Söyleşide daha sonra kendisine yöneltilen soruları yanıtlayan Umar, ülkemiz politika sahnesinde ‘dış politika ayağı’nın zayıflığına ve buna çare bulunması bakımından önerileri ile ilgili sorumuza verdiği şu ironik yanıtla, aslında iç politik alanın halini salonda gülüşmeler eşliğinde gözler önüne sermiş oldu:
“Ülkemizde iç politikada dışişleri, dış ilişkiler aslında çok güçlü bir şekilde yer alıyor, dikkate alınıyor. Onu hepimiz ‘Dış Güçler’ diye tanıyoruz. İktidar, neredeyse her gün ondan bahsediyor. Dış’ın içi dizayn etmek için kullanılması çok sıkıntılı, tehlikeli bir durumdur.”
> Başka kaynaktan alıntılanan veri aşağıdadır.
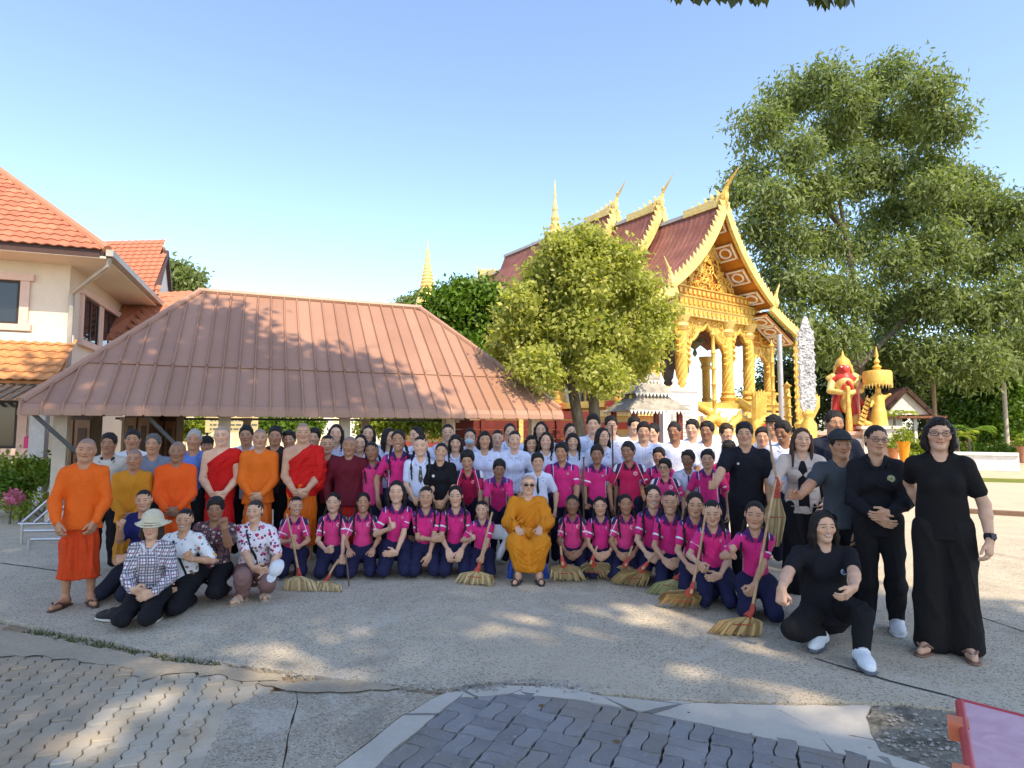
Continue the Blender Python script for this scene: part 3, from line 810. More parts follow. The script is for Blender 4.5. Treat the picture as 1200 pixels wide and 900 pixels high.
bk = lambda s, t: Vector((s, 2 * HR - t * HR, HE + (HZ - HE) * t))
roof.quad(bk(HL, 0), bk(0, 0), bk(RS0, 1), bk(RS1, 1), 0.02); roof.add([roof_pt(0, 0), bk(0, 0), roof_pt(RS0, 1) + Vector((0, .02, 0))], [(0, 1, 2)]); roof.add([roof_pt(HL, 0), bk(HL, 0), roof_pt(RS1, 1) + Vector((0, .02, 0))], [(0, 2, 1)])
rf = roof.build('roof', M_ROOF, hall)
for i in range(nrib):
    sheet(i * pw, (i + 1) * pw, 0.0, BRK + 0.02, 0.0, True, rf)
    if (i + 1) * pw > RS0 * BRK and i * pw < HL - (HL - RS1) * BRK: sheet(i * pw, (i + 1) * pw, BRK, 0.985, 0.022, False, rf)
M_STEEL = simple('grey_steel', (0.10, 0.10, 0.10), 0.5, 0.2, 4, 0, 0.6)
M_POST = simple('cream_post', (0.52, 0.42, 0.32), 0.7)
for s, d in ((0.45, 0.5), (3.0, 0.5), (5.2, 0.5), (7.4, 0.5), (9.4, 0.5), (0.45, 6.2), (3.3, 6.2), (6.5, 6.2), (9.4, 6.2)):
    b = MB(); b.box((s, d, 0.95), (0.20, 0.20, 1.9)); b.box((s, d, 1.86), (0.26, 0.26, 0.1)); b.box((s, d, 0.1), (0.28, 0.28, 0.2)); b.build('post', M_POST, hall)
for s, d in ((0.62, -0.02), (2.2, 0.1)):
    b = MB(); b.bar((s - 0.45, d, 1.84), (s + 0.25, d + 0.4, 1.02), 0.06); b.build('brace', M_STEEL, hall)
b = MB()
for d in (0.05, 2.0, 4.5, 6.7): b.bar((0.1, d, 1.88 + (0.0 if d in (0.05, 6.7) else 0.9)), (HL - .1, d, 1.88 + (0.0 if d in (0.05, 6.7) else 0.9)), 0.06)
b.build('purlin', M_STEEL, hall)
# ------------------------------------------------------------ the two storey house
def tile_mat():
    g = G('orange_roof_tile', 0.6, 0.3); p = g.pos(); r = S(g, g.objinfo('Random')); n = g.noise(p, 3.0, 5, 0.6); f = g.noise(p, 25, 3)
    g.base(g.ramp(n * 0.4 + f * 0.25 + r * 0.35, [(0.25, (0.33, 0.115, 0.068)), (0.7, (0.50, 0.20, 0.115))])); g.bump(f, 0.2, 0.01); return g.m
M_TILE = tile_mat()
def tile_mesh(w=0.225, l=0.34):
    b = MB(); xs = [i / 6 for i in range(7)]
    h = lambda t: 0.028 * (0.5 - 0.5 * math.cos(2 * PI * t))
    V = [(x * w, 0, h(x) + 0.030) for x in xs] + [(x * w, l, h(x)) for x in xs] + [(x * w, 0.004, h(x) + 0.002) for x in xs]
    F = [(i, i + 1, i + 8, i + 7) for i in range(6)] + [(i + 14, i + 15, i + 1, i) for i in range(6)]
    b.add(V, F); return b.mesh('roof_tile', M_TILE)
TILE = tile_mesh()
M_TILE2 = simple('yellow_orange_roof_tile', (0.54, 0.24, 0.10), 0.6, 0.3, 5)
TILE2 = tile_mesh(); TILE2.materials[0] = M_TILE2
def tiled(parent, o, ax, upv, cols, rows, ok, joined=False, limit=300, w=0.225, l=0.29, tm=None):
    ax, upv = ax.normalized(), upv.normalized(); nn = ax.cross(upv); o = Vector(o); n = 0; b = MB()
    for j in range(*rows):
        for i in range(*cols):
            u, v = i * w, j * l
            if not ok(u + w / 2, v + l / 2): continue
            M = Matrix((ax, upv, nn)).transposed()
            q = o + ax * u + upv * v + nn * 0.005
            if joined:
                b.add([M @ vv.co + q for vv in TILE.vertices], [tuple(f.vertices) for f in TILE.polygons])
            elif n < limit:
                ob = link('roof_tile', tm or TILE, parent); ob.matrix_local = Matrix.Translation(q) @ M.to_4x4(); n += 1
    if joined and b.V: o_ = b.build('roof_tiles', M_TILE, parent, kind='stuff'); return o_
HO2 = Vector((-10.6, 14.5, 0)); A2 = math.atan2(0.342, 0.94)
house = empty('two_storey_house', HO2, A2, 'cream two storey house with orange tiled hip roofs at the left edge', 'house')
M_CREAM = simple('cream_wall_paint', (0.72, 0.62, 0.50), 0.85, 0.06, 1.2, 0.05); M_PINKT = simple('pale_pink_trim', (0.70, 0.50, 0.42), 0.8, 0.06)
M_DARKW = simple('dark_brown_fascia', (0.07, 0.035, 0.03), 0.6); M_SOFF = simple('cream_soffit', (0.68, 0.58, 0.47), 0.85, 0.05)
M_GUT = simple('galvanised_gutter', (0.42, 0.38, 0.33), 0.45, 0.15, 3, 0, 0.4)
def glass_mat(name, c):
    g = G(name, 0.06, 0.6); n = g.noise(g.coord('Object'), 1.5, 2); g.base(g.ramp(n, [(0.3, c), (0.7, tuple(q * 1.5 for q in c))])); return g.m
M_GLASS = glass_mat('dark_window_glass', (0.012, 0.014, 0.017)); M_FRAME = simple('dark_window_frame', (0.035, 0.028, 0.025), 0.5)
b = MB(); b.box((-7.0, 4.0, 2.9), (14.0, 8.0, 5.8)); b.build('wall', M_CREAM, house)
def window(x0, x1, z0, z1, side=False, n=2, par=None):
    """a window on the front (y = 0) or on the right hand side (x = 0)"""
    T = (lambda a, d, z: Vector((0 - d, a, z))) if side else (lambda a, d, z: Vector((a, d, z)))
    def bx(b, a0, a1, d0, d1, c0, c1):
        p, q = T(a0, d0, c0), T(a1, d1, c1); b.box((p + q) / 2, tuple(abs(v) for v in (q - p)))
    f = MB()
    for a0, a1 in ((x0 - .18, x0), (x1, x1 + .18)): bx(f, a0, a1, -0.06, 0.02, z0, z1)
    bx(f, x0 - .26, x1 + .26, -0.10, 0.02, z1, z1 + .16); bx(f, x0 - .26, x1 + .26, -0.12, 0.02, z0 - .15, z0)
    w = f.build('window', M_PINKT, par or house)
    f = MB()
    for a0, a1 in [(x0, x0 + .06), (x1 - .06, x1)] + [(x0 + (x1 - x0) * i / n - .04, x0 + (x1 - x0) * i / n + .04) for i in range(1, n)]: bx(f, a0, a1, -0.035, 0.015, z0, z1)
    bx(f, x0 + .06, x1 - .06, -0.033, 0.013, z0, z0 + .06); bx(f, x0 + .06, x1 - .06, -0.033, 0.013, z1 - .06, z1)
    f.build('window_frame', M_FRAME, w)
    f = MB()
    bx(f, x0 + .03, x1 - .03, -0.015, 0.012, z0 + .03, z1 - .03); f.build('pane', M_GLASS, w)
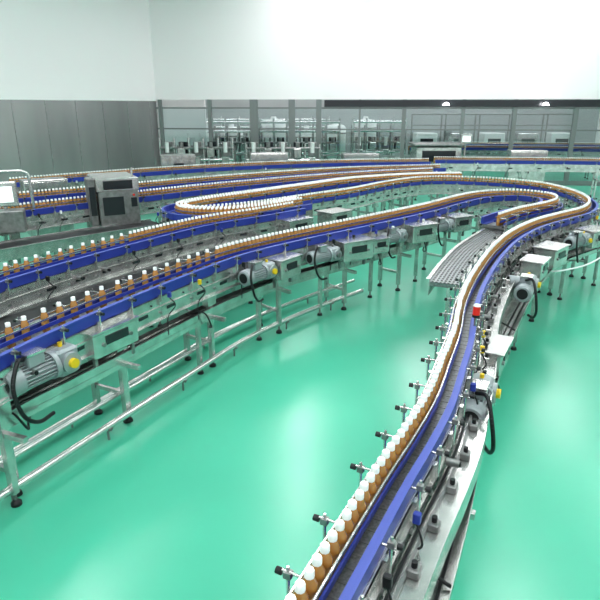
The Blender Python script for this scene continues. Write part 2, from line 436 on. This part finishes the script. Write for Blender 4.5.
def cabinet(x,y,yaw,w_=.9,h=1.5,d=.5):
    mb=MB();mb.box((x,y,h/2+.08),(w_,d,h),STEEL,yaw,.012);c,s=math.cos(yaw),math.sin(yaw)
    mb.box((x,y,.04),(w_-.1,d-.1,.08),DARK,yaw)
    for k in(-1,1):
        a=k*w_/4;px,py=x+a*c+(d/2+.006)*s,y+a*s-(d/2+.006)*c
        mb.box((px,py,h/2+.08),(w_/2-.03,.012,h-.08),STEEL,yaw,.004)
        mb.box((x-k*-.04*c+(d/2+.02)*s,y+k*.04*s-(d/2+.02)*c,h*.55),(.02,.02,.14),BLACK,yaw)
    mb.box((x+(d/2+.015)*s,y-(d/2+.015)*c,h*.85),(w_*.3,.01,.1),DARK,yaw)
    return mb.obj('control_cabinet')
cabinet(-5.6,12.6,.6,.9,1.2)
cabinet(-3.6,17.2,.3,1.0,1.35)
cabinet(-1.0,18.6,.2,1.2,1.3)
cabinet(2.0,19.6,.1,1.2,1.2)
cabinet(7.6,19.6,-.1,1.2,1.3)

# ---------------------------------------------------------------- back area equipment
def tank(x,y,r,h,m=TANK):
    mb=MB()
    mb.lathe((x,y,0),[(r*.3,.42),(r,.62),(r,h-.15),(r*.8,h-.04),(r*.25,h),(r*.2,h+.12)],m,24)
    for i in range(3):
        t=i*2.094+.4;mb.cyl((x+r*.8*math.cos(t),y+r*.8*math.sin(t),0),(x+r*.8*math.cos(t),y+r*.8*math.sin(t),.75),.05,STEEL,8)
    for z in(.8,h-.4): mb.cyl((x,y,z),(x,y,z+.05),r*1.015,STEEL,24)
    mb.cyl((x,y,.1),(x,y,.45),.05,STEEL,8)
    return mb.obj('process_tank')
for x,y,r,h in[(-5.6,26,.55,2.2),(-4.3,26.2,.5,2.1),(-3.0,26,.5,1.9),(-1.2,27,.6,2.2),(.3,27,.5,1.8),(1.6,26.5,.45,2.0),(3.0,27.2,.5,2.2)]: tank(x,y,r,h)
def skid(x,y,n=4,w_=2.2,h=2.3):
    mb=MB()
    for i in range(n+1): 
        px=x+i*w_/n;mb.cyl((px,y,0),(px,y,h),.04,PIPEM,8);mb.cyl((px,y+.6,0),(px,y+.6,h-.3),.04,STEELD,8)
    for z in(.5,.95,1.35,1.8,2.15):
        if z<h: mb.cyl((x,y,z),(x+w_,y,z),.05,PIPEM if z!=1.35 else STEELD,8)
    for i in range(n): 
        px=x+(i+.5)*w_/n;mb.box((px,y-.08,.9+.3*(i%2)),(.25,.16,.3),STEEL,0,.01);mb.cyl((px,y-.1,.3),(px,y-.1,.75),.12,TANK,12)
        mb.cyl((px,y-.05,1.2),(px,y-.05,1.55),.07,STEELD if i%2 else TANK,10)
        mb.box((px,y+.3,1.3),(.3,.2,.5),DARK if i%2 else STEELD,0,.01)
    return mb.obj('pipe_rack')
skid(-5.0,23.9,6,3);skid(-1.6,24.0,6,3.2);skid(2.2,24.6,4,2.2);skid(-4.6,28.5,7,6)
skid(-5.0,21.0,5,2.6,1.7);skid(-1.9,20.8,5,2.6,1.5)
mb=MB()
mb.box((4.6,19.9,1.15),(1.5,1.0,.7),STEEL,.0,.03);mb.box((4.6,19.39,1.2),(1.1,.02,.35),DARK);mb.box((4.6,19.9,1.56),(1.7,1.1,.08),STEELD,0,.02)
for a in(-.65,.65):
    for b in(-.4,.4): mb.box((4.6+a,19.9+b,.4),(.07,.07,.8),STEEL)
mb.cyl((5.5,19.6,0),(5.5,19.6,1.7),.03,STEEL,8);mb.box((5.5,19.55,1.75),(.35,.1,.28),STEEL,0,.01);mb.box((5.5,19.49,1.75),(.26,.01,.18),SCREEN)
mb.obj('shrink_tunnel_machine')
mb=MB()
for i in range(5):
    X=6.0+i*1.6
    mb.box((X,28.4,.9),(1.0,.9,1.3),STEEL if i%2 else TANK,0,.03);mb.box((X,27.93,1.1),(.6,.02,.4),DARK);mb.box((X,28.4,.12),(.9,.8,.25),DARK)
    for a in(-.7,.7): mb.cyl((X+a,28.2,0),(X+a,28.2,2.4),.04,STEELD,8)
mb.cyl((5.3,28.2,2.4),(13.1,28.2,2.4),.04,STEELD,8)
mb.cyl((5.3,28.2,1.9),(13.1,28.2,1.9),.03,STEELD,8)
mb.obj('packing_machine')

# ---------------------------------------------------------------- room
def slab(name,p,q,z0,z1,th,m,side=1):
    mb=MB();dx,dy=q[0]-p[0],q[1]-p[1];L=math.hypot(dx,dy)
    nx,ny=-dy/L*side,dx/L*side
    cx,cy=(p[0]+q[0])/2+nx*th/2,(p[1]+q[1])/2+ny*th/2
    mb.box((cx,cy,(z0+z1)/2),(L,th,z1-z0),m,math.atan2(dy,dx));return mb.obj(name)
mb=MB();mb.box((0,13,-.1),(44,46,.2),FLOOR);mb.obj('floor')
mb=MB();mb.box((0,13,7.6),(44,46,.2),WHITE);mb.obj('ceiling')
WA=(-15.5,4.3);WB=(-5.45,22.8);WC=(12.5,21.0)
slab('wall_left',WA,WB,0,2.95,.15,WALLS)
slab('wall_left_upper',WA,WB,2.95,7.5,.15,WHITE)
mb=MB();dx,dy=WB[0]-WA[0],WB[1]-WA[1];L=math.hypot(dx,dy);ux,uy=dx/L,dy/L;yw=math.atan2(dy,dx)
n=int(L/1.15)
for i in range(n+1):
    d=i*1.15;mb.box((WA[0]+ux*d+uy*.004,WA[1]+uy*d-ux*.004,1.475),(.012,.008,2.95),STEELD,yw)
mb.box(((WA[0]+WB[0])/2+uy*.01,(WA[1]+WB[1])/2-ux*.01,.06),(L,.03,.12),STEELD,yw)
mb.obj('trim_1')
slab('wall_back_upper',WB,WC,3.0,7.5,.15,WHITE)
slab('wall_far',(-14,31),(20,31),0,7.5,.15,GREYW)
slab('wall_right',(15.5,-6),(15.5,31),0,7.5,.15,WHITE,-1)
slab('wall_back_panel',(-5.9,23.6),(-3.7,23.4),1.2,3.05,.1,WHITE)
pw=MB();pdx,pdy=WC[0]-WB[0],WC[1]-WB[1];PL=math.hypot(pdx,pdy);pyaw=math.atan2(pdy,pdx)
def pt(X): 
    t=(X-WB[0])/pdx;return (X,WB[1]+pdy*t)
for X,wd in[(-5.3,.12),(-3.4,.14),(-1.72,.30),(-.3,.24),(.7,.2),(2.2,.07),(3.8,.14),(5.9,.12),(7.7,.14),(9.8,.14),(12.3,.12)]:
    x,y=pt(X);pw.box((x,y,1.50),(wd,.14,3.0),FRAME,pyaw)
cx,cy=(WB[0]+WC[0])/2,(WB[1]+WC[1])/2
for z,h in((2.70,.06),(1.0,.05),(1.95,.05)): pw.box((cx,cy,z),(PL,.07,h),FRAME,pyaw)
pw.box((cx,cy,.08),(PL,.1,.16),FRAME,pyaw)
x0,y0=pt(.9);x1,y1=WC
pw.box(((x0+x1)/2,(y0+y1)/2-.02,2.86),(math.hypot(x1-x0,y1-y0),.2,.24),DARK,pyaw)  # added dark strip, stands in for the dark room beyond the partition top
pw.obj('partition_frame')
slab('window_1',(WB[0]+.1,WB[1]),(WC[0]-.1,WC[1]),.16,2.70,.012,GLASS)
for X in(5.2,8.6):
    x,y=pt(X);mb=MB();mb.cyl((x,y-.35,2.80),(x,y-.35,2.89),.12,LAMP,14,.05);mb.cyl((x,y-.35,2.89),(x,y-.1,2.93),.02,DARK,6);mb.obj('beam_lamp')

for i,x in enumerate((-9,-4.5,0,4.5,9)):
    for j,y in enumerate((-3,1,5,9,13,17,20)):
        if x<-4 and y>16: continue
        if x<-8 and y>10: continue
        mb=MB();mb.box((x,y,7.44),(.9,2.4,.10),WHITE,0,.02);mb.box((x,y,7.38),(.78,2.28,.02),LAMP);mb.obj('ceiling_lamp')
for x in(-4,0,4,8,12):  # unseen rear-room lamps, added to brighten the equipment behind the glass
    for y in(24.5,28.5):
        mb=MB();mb.box((x,y,7.44),(2.4,.9,.10),WHITE,0,.02);mb.box((x,y,7.38),(2.3,.8,.02),LAMP);mb.obj('ceiling_lamp')

w=bpy.data.worlds.new('w');sc.world=w;w.use_nodes=True
w.node_tree.nodes['Background'].inputs[0].default_value=(.95,1,1,1);w.node_tree.nodes['Background'].inputs[1].default_value=1.0

cam=bpy.data.cameras.new('camera');cam.sensor_width=36;cam.lens=34.14
o=bpy.data.objects.new('camera',cam);COL.objects.link(o);o.location=(0,0,2.8);o.rotation_euler=(math.radians(90-18.9),0,0)
sc.camera=o
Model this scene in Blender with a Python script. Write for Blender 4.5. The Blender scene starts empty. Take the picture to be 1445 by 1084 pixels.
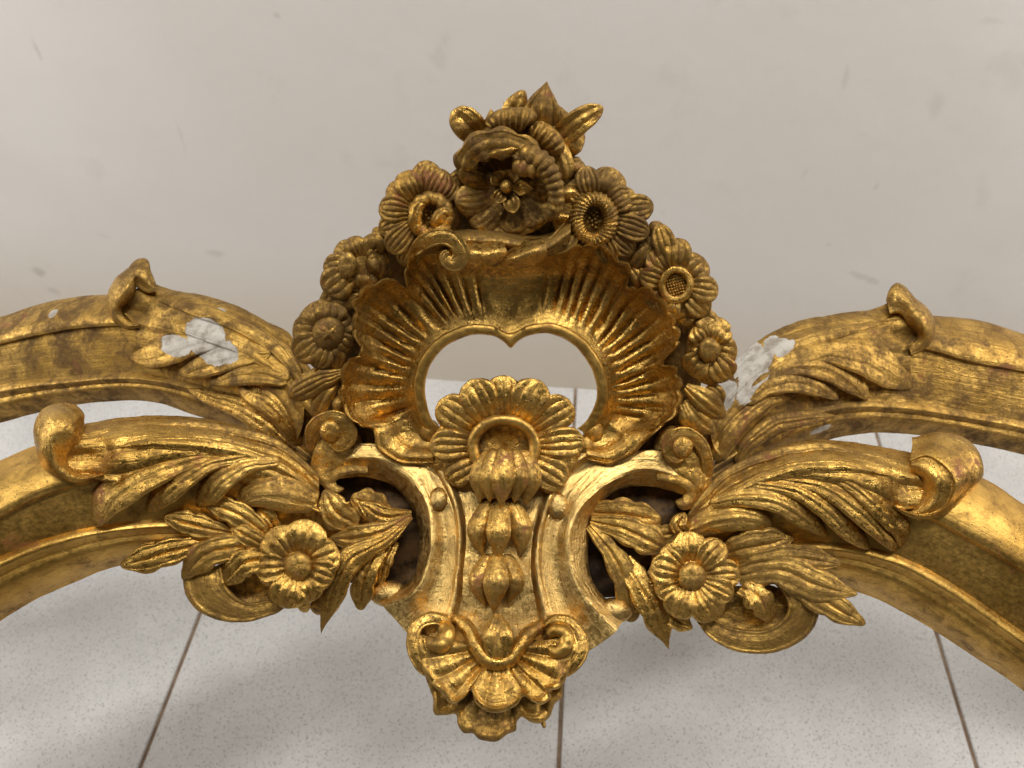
import bpy, bmesh, math, random
import numpy as np

# ------------------------------------------------------------------ camera, light, exposure
scene = bpy.context.scene
COL = scene.collection
PITCH = math.radians(47.0)
CAM = np.array((0.0, 0.0, 0.80))
FOCAL = 1085.0            # focal length in photo pixels
S = 0.00038               # metres per plan unit at the crest
CX, CY = 722.5, 542.0
UP = np.array((0, math.sin(PITCH), math.cos(PITCH)))
BACK = np.array((0, -math.cos(PITCH), math.sin(PITCH)))

cd = bpy.data.cameras.new("camera")
cam = bpy.data.objects.new("camera", cd)
COL.objects.link(cam)
cam.location = CAM
cam.rotation_euler = (math.pi / 2 - PITCH, 0, 0)
cd.sensor_width = 36.0
cd.lens = FOCAL / 1445.0 * 36.0
cd.clip_start, cd.clip_end = 0.01, 50
cd.dof.use_dof = True
cd.dof.focus_distance = 0.39
cd.dof.aperture_fstop = 13.0
scene.camera = cam

world = bpy.data.worlds.new("World")
scene.world = world
world.use_nodes = True
world.node_tree.nodes["Background"].inputs[0].default_value = (1.0, 0.97, 0.94, 1)
world.node_tree.nodes["Background"].inputs[1].default_value = 0.085

scene.view_settings.view_transform = 'Standard'
scene.view_settings.look = 'None'
scene.view_settings.gamma = 1
scene.view_settings.exposure = 0.15
scene.cycles.use_denoising = True
scene.cycles.max_bounces = 8
scene.cycles.glossy_bounces = 5
scene.cycles.sample_clamp_indirect = 4

def area_lamp(name, loc, target, sx, sy, power, col, spread=180):
    ld = bpy.data.lights.new(name, 'AREA')
    ld.shape = 'RECTANGLE'
    ld.size, ld.size_y = sx, sy
    ld.energy = power
    ld.color = col
    ld.spread = math.radians(spread)
    o = bpy.data.objects.new(name, ld)
    COL.objects.link(o)
    o.location = loc
    from mathutils import Vector
    d = Vector(target) - Vector(loc)
    o.rotation_euler = d.to_track_quat('-Z', 'Y').to_euler()
    return o

area_lamp("ceiling_lamp", (0.15, 0.08, 2.2), (0.05, 0.30, 0.3), 1.2, 0.14, 27, (1.0, 0.98, 0.95))
area_lamp("side_fill", (-1.25, 0.22, 1.0), (0.05, 0.72, 0.20), 0.5, 0.5, 7.8, (1.0, 0.97, 0.94))  # added fill at the left, lightens the wall on that side
area_lamp("side_fill", (1.25, 0.15, 1.1), (-0.05, 0.72, 0.20), 0.3, 0.6, 8.2, (1.0, 0.95, 0.90))  # added fill at the right, does the same for the other side

# ------------------------------------------------------------------ plan coordinates
# the carving is drawn on a plan (px right, py down, z towards the front), each point with its own depth
ZOOM = dict(A=(520, 100, 3.4405), B=(400, 320, 3.188), C=(720, 320, 3.188), D=(540, 520, 3.6147),
            E=(520, 800, 3.8026), F=(0, 350, 2.0458), G=(960, 380, 1.8062), H=(150, 640, 3.0745),
            I=(800, 640, 3.1413), J=(20, 560, 3.1413), K=(130, 360, 3.8714), L=(980, 390, 4.0139),
            M=(960, 600, 2.9794), N=(430, 580, 7.225), O=(830, 580, 7.225), Q=(440, 310, 9.031),
            R=(900, 310, 9.031), T=(620, 110, 6.0208), Y=(20, 550, 6.375), Z=(1220, 590, 6.375), U=(120, 350, 6.375), V=(1200, 380, 6.375), X=(0, 0, 1.0))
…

Son dönemde atılmak istenen BRICS adımına ilişkin bir soru üzerine ise, “Dünyadaki önemli gelişmelerden biri bu ve en çok da Amerika’yı rahatsız ediyor. Dünya ekonomisinin dolar eksenli olmaktan çıkması ihtimali bile bu rahatsızlığın başta gelen nedeni. Bizim durumumuz ise farklı. Dış ilişkilerde çok seçeneklilik esastır. Bir seçenek olmazsa diğerine geçersiniz. Ancak hiç seçeneğiniz kalmazsa, oradan oraya savrulursunuz. Dış politikada başarı çok kolay ölçülebilir bir şeydir. Ülkemizin çıkarlarına uygunsa başarılıdır değilse başarısız. BRICS girişimi bu bakımdan yanlış yürütülen bir girişimdir. Aklımızı başımıza toplamalıyız, Cumhuriyet kazanımlarımıza dört elle sarılmalıyız. Tepkilerinizi, adımlarınızı yerinde, zamanında ve dozunda vermeniz, atmanız gerekir. Bunları yapmazsanız, nihayetinde ‘savaş ihtimali’ ile karşı karşıya kalırsınız ki dışişlerinin görevi sorunların savaşsız çözümünü sağlamaktır, elbette bu siyasetçilerin sorumluluğundadır” dedi.
“Hepimiz bu konuda çalışmalıyız”
Toplantının ev sahibi olarak MİTSO Başkanı Reşit Özer ise yaptığı konuşmada Milas’ın hak ettiği noktada olmadığına dikkat çekip “Hepimiz bu konuda çalışmalıyız” dedi ve MİTSO’nun mekan olanaklarının her zaman kullanılabileceğini belirterek katılımcıları bu yıl 16 – 17 Kasım’da yapılacak Milas 10’uncu Zeytin Hasat Şenliği’ne davet etti.
Etkinlik, sunulan armağanlar ve toplu fotoğraf çektirilmesi ile sona erdi.